Provided data =>
Start

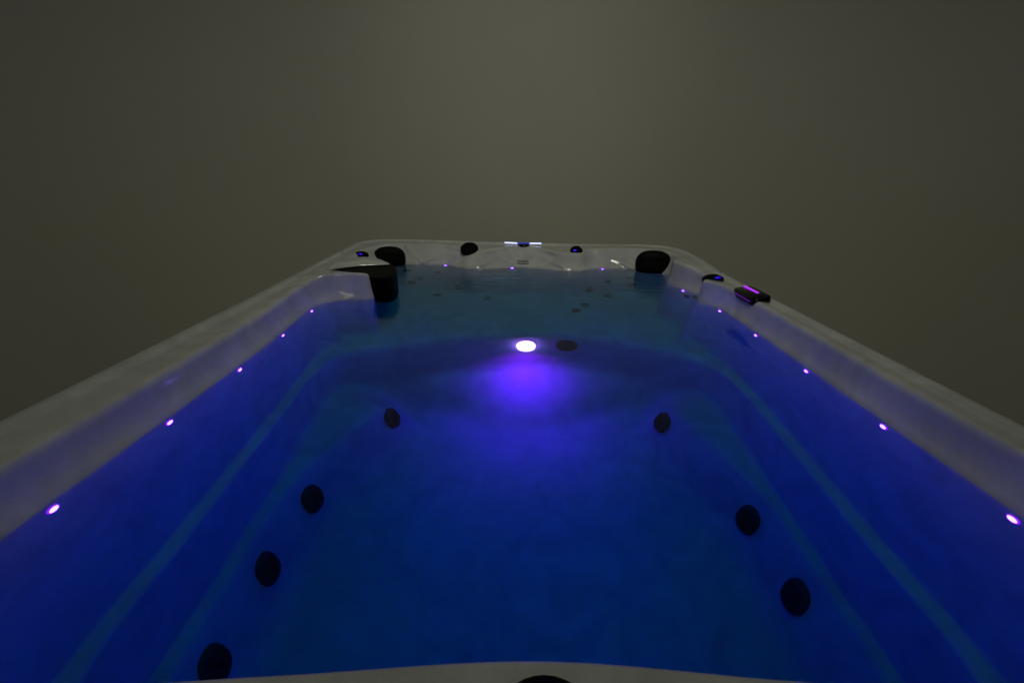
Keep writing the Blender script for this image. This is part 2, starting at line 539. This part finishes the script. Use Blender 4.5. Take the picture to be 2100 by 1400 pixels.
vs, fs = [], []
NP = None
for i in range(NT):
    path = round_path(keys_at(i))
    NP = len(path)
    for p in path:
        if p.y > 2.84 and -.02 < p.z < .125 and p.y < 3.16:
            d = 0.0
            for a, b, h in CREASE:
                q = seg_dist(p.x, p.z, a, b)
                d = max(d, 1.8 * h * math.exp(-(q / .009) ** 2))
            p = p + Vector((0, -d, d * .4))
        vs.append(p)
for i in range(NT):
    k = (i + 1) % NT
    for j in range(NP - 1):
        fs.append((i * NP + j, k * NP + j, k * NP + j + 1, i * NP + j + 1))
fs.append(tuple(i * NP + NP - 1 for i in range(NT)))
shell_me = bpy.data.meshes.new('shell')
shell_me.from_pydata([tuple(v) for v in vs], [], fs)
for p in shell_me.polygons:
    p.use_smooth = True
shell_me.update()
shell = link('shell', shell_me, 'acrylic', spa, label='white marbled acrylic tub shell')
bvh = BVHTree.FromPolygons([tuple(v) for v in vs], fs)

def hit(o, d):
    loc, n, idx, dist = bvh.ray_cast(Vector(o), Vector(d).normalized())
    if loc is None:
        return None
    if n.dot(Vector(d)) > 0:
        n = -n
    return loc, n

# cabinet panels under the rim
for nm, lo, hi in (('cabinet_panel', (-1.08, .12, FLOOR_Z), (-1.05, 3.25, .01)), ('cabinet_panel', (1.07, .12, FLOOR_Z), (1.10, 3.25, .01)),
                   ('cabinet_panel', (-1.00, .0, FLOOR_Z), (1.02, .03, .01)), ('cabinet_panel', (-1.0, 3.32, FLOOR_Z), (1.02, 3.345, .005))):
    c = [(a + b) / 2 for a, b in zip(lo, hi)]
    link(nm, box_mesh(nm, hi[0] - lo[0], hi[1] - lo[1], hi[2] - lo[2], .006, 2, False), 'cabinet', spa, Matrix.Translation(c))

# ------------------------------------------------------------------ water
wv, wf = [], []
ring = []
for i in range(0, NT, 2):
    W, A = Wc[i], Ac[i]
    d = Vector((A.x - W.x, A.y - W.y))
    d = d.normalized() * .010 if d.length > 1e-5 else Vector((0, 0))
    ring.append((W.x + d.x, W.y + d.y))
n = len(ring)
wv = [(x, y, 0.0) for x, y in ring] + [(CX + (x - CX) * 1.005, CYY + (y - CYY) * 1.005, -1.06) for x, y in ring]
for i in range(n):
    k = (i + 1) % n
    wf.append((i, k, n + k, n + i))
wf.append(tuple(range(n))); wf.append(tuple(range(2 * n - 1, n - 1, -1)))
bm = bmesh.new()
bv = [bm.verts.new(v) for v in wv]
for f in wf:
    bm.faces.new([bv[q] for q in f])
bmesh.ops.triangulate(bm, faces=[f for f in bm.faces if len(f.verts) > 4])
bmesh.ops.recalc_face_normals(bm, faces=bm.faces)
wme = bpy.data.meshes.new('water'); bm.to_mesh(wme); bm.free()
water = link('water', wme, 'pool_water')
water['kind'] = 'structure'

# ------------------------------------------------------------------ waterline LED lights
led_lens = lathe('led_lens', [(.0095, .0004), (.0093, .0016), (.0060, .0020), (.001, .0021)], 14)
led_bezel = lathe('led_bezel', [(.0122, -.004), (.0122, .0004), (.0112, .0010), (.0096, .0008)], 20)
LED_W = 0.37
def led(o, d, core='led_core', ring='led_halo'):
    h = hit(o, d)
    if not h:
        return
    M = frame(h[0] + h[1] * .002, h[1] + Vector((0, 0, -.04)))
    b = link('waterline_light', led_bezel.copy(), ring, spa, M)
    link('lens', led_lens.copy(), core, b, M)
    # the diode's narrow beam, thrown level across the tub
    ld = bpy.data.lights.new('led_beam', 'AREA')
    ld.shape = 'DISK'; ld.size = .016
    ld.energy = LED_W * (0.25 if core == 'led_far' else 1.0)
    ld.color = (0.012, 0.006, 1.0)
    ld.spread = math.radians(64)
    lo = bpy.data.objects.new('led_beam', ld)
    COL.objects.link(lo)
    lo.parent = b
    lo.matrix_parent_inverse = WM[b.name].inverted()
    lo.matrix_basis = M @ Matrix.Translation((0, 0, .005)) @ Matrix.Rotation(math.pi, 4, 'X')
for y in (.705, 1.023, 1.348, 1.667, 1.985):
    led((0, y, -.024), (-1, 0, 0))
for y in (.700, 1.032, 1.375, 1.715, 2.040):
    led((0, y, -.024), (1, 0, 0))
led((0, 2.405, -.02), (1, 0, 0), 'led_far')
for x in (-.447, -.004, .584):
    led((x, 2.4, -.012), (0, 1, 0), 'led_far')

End

The lines from the start of the data through the line that contains "link(nm, box_mesh(nm, hi[0]" are to be returned exactly, please, with both ends included and every picture left out.

Keep writing the Blender script for this image. This is part 2, starting at line 539. This part finishes the script. Use Blender 4.5. Take the picture to be 2100 by 1400 pixels.
vs, fs = [], []
NP = None
for i in range(NT):
    path = round_path(keys_at(i))
    NP = len(path)
    for p in path:
        if p.y > 2.84 and -.02 < p.z < .125 and p.y < 3.16:
            d = 0.0
            for a, b, h in CREASE:
                q = seg_dist(p.x, p.z, a, b)
                d = max(d, 1.8 * h * math.exp(-(q / .009) ** 2))
            p = p + Vector((0, -d, d * .4))
        vs.append(p)
for i in range(NT):
    k = (i + 1) % NT
    for j in range(NP - 1):
        fs.append((i * NP + j, k * NP + j, k * NP + j + 1, i * NP + j + 1))
fs.append(tuple(i * NP + NP - 1 for i in range(NT)))
shell_me = bpy.data.meshes.new('shell')
shell_me.from_pydata([tuple(v) for v in vs], [], fs)
for p in shell_me.polygons:
    p.use_smooth = True
shell_me.update()
shell = link('shell', shell_me, 'acrylic', spa, label='white marbled acrylic tub shell')
bvh = BVHTree.FromPolygons([tuple(v) for v in vs], fs)

def hit(o, d):
    loc, n, idx, dist = bvh.ray_cast(Vector(o), Vector(d).normalized())
    if loc is None:
        return None
    if n.dot(Vector(d)) > 0:
        n = -n
    return loc, n

# cabinet panels under the rim
for nm, lo, hi in (('cabinet_panel', (-1.08, .12, FLOOR_Z), (-1.05, 3.25, .01)), ('cabinet_panel', (1.07, .12, FLOOR_Z), (1.10, 3.25, .01)),
                   ('cabinet_panel', (-1.00, .0, FLOOR_Z), (1.02, .03, .01)), ('cabinet_panel', (-1.0, 3.32, FLOOR_Z), (1.02, 3.345, .005))):
    c = [(a + b) / 2 for a, b in zip(lo, hi)]
    link(nm, box_mesh(nm, hi[0] - lo[0], hi[1] - lo[1], hi[2] - lo[2], .006, 2, False), 'cabinet', spa, Matrix.Translation(c))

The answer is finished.